● OBJECTIVE
Beginning with the very first line, please reproduce the entries exactly through the line containing "random.seed(7)".

● ROWS

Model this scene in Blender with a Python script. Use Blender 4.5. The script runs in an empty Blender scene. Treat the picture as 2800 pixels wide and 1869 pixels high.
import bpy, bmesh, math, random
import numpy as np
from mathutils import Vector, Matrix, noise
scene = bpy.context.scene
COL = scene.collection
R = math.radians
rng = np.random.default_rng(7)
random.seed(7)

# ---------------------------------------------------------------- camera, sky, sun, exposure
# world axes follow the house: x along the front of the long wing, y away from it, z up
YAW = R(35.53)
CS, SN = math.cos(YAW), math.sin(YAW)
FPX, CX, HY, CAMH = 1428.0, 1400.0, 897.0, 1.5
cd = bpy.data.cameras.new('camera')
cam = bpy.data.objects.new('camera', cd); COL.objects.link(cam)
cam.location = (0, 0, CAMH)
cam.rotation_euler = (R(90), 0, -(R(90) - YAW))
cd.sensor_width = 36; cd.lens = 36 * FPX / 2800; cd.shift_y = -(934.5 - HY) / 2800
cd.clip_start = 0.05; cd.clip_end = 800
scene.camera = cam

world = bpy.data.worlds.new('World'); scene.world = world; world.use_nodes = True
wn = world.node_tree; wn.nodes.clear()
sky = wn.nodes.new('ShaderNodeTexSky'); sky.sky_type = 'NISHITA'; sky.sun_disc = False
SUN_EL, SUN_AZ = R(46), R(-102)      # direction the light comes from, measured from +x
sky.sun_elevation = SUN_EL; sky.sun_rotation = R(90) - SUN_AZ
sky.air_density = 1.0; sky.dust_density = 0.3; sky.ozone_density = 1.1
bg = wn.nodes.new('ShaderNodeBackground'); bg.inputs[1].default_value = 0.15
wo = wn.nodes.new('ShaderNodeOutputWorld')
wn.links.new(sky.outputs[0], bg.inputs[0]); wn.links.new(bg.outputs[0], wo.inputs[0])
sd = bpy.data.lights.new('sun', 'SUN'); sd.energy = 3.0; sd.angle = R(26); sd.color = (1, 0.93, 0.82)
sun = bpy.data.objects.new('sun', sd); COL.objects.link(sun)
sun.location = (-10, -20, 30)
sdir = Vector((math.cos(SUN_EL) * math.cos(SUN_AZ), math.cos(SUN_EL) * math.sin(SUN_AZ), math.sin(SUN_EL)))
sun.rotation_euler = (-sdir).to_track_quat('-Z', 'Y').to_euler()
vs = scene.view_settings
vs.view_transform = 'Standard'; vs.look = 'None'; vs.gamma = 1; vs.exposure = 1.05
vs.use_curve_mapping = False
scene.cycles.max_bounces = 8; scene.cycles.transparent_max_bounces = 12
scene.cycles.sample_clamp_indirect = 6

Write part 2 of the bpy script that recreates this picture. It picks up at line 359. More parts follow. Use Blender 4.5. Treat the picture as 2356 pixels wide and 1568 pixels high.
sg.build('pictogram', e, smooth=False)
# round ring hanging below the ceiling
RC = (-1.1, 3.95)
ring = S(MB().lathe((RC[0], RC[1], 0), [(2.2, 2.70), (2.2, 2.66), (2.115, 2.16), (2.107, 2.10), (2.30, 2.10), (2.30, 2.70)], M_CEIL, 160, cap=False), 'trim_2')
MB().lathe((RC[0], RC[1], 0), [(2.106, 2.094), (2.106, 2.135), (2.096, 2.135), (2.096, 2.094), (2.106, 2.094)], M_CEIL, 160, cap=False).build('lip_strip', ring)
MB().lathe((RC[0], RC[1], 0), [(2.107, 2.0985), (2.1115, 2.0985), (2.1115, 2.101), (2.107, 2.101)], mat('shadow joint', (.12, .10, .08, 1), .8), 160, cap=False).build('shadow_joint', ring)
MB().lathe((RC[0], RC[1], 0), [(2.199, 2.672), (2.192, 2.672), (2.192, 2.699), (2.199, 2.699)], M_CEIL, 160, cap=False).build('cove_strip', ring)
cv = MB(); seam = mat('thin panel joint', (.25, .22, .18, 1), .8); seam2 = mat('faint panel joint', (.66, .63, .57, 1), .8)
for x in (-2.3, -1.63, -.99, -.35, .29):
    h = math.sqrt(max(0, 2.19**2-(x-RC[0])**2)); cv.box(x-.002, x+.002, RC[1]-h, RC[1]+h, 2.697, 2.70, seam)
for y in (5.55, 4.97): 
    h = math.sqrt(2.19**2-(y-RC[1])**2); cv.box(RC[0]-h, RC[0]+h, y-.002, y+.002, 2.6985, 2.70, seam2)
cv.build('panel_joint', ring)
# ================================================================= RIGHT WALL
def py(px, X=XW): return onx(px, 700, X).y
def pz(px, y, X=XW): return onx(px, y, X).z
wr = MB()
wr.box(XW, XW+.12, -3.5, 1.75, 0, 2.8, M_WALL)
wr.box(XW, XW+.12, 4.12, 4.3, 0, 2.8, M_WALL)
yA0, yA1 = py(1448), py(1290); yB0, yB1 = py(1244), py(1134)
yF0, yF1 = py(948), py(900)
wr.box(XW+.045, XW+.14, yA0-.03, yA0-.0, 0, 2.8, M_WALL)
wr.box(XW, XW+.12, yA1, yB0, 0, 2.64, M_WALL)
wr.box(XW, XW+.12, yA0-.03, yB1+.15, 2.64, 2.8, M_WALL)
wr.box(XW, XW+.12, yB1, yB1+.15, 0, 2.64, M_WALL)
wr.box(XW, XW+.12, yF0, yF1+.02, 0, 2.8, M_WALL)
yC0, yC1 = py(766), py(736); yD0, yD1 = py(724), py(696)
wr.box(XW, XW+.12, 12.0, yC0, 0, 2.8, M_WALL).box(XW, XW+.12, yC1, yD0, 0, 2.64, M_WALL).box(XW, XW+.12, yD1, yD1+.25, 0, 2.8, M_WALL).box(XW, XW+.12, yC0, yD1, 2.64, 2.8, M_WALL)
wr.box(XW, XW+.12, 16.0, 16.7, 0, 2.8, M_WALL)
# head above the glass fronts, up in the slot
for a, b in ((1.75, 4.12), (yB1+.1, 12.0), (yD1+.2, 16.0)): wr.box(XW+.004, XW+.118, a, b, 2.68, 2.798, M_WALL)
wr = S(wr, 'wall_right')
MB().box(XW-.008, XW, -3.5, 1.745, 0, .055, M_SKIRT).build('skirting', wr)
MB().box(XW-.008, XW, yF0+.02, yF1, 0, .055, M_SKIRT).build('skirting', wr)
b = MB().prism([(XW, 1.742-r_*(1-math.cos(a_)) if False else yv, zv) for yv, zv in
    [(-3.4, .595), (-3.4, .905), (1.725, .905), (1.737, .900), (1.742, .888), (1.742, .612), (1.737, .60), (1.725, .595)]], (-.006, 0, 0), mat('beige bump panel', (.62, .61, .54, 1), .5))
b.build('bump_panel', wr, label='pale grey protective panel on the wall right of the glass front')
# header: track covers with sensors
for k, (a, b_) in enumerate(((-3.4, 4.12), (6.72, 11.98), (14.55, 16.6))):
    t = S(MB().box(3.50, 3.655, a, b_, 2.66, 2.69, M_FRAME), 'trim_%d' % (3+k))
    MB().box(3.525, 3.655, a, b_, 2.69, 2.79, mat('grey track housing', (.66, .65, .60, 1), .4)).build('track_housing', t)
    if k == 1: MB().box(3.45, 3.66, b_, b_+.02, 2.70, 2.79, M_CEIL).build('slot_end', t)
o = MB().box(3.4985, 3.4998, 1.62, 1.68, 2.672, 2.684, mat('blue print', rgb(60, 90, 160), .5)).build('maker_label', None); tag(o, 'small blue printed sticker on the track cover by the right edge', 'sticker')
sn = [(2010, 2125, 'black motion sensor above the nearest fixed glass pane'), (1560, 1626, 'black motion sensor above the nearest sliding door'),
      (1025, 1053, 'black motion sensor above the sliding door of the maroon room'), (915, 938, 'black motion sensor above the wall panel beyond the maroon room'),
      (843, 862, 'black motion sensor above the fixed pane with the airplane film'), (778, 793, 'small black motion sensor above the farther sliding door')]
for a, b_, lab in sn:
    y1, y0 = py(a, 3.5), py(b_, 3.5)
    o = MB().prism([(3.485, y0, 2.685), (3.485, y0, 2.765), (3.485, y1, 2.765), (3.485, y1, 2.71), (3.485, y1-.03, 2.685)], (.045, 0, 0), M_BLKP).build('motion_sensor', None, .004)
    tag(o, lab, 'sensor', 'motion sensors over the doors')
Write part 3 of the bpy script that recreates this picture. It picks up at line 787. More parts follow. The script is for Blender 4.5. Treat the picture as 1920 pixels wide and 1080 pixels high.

● COMPLETE OUTPUT
Model this scene in Blender with a Python script. Use Blender 4.5. The script runs in an empty Blender scene. Treat the picture as 2800 pixels wide and 1869 pixels high.
import bpy, bmesh, math, random
import numpy as np
from mathutils import Vector, Matrix, noise
scene = bpy.context.scene
COL = scene.collection
R = math.radians
rng = np.random.default_rng(7)
random.seed(7)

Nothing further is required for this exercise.